Chidi (William Jackson Harper) and Eleanor (Kristen Bell) share a tender moment in "Pandemonium," the finale of season three of The Good Place. Credit: Colleen Hayes / NBC
The episode recognizes that a joke doesn’t exist in a vacuum — the best come from character and situation. Characters have to be believable. Situations have to be believable. The story needs to engage; the emotions ring true. On top of that, the jokes gotta slay. “Pandemonium” spent longer developing character and emotion rather than always going for humor — a risky move for a half-hour comedy.
“That’s one of the things that felt like a gamble. When we were making that episode, it was sort of, like, ‘Oh my God, are people gonna hate us?’ But it seemed to be fairly well-received. That felt good. We took a risk, and it paid off,” Kissack says.
It’s not the only risk that’s paid off.
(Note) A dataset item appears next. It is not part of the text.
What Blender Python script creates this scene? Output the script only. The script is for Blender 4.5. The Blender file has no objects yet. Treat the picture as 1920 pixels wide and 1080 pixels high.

The move to television editing has also allowed Kissack to showcase his directing chops on a six-episode web series — The Good Place: The Selection — that connects the show’s third and fourth seasons.
But with The Good Place ending after season four, Kissack sees a mix of editing and directing television in his future. His reputation as an editor allows him to negotiate for directing a few episodes per season of whatever show he signs on to edit. “Hopefully, in a couple of years, it’ll be I’m appreciated enough as a director that I don’t need to edit,” he says.
Film and television is a tough racket, no matter how you slice it. Years of work go into manufacturing the “luck” that boosts you from one career rung to the next, but the process offers other rewards too.
“I probably like being done [the best], and that’s not because I don’t enjoy the process, but because when you look back on something — usually it’s that final mix where you see it all put together. You see the VFX and the color, and you think about all the work that went into it. It feels good to watch it and feel like, yeah, I did that,” Kissack says. “I helped to make this thing, and that feels good. That feeling will never get old.”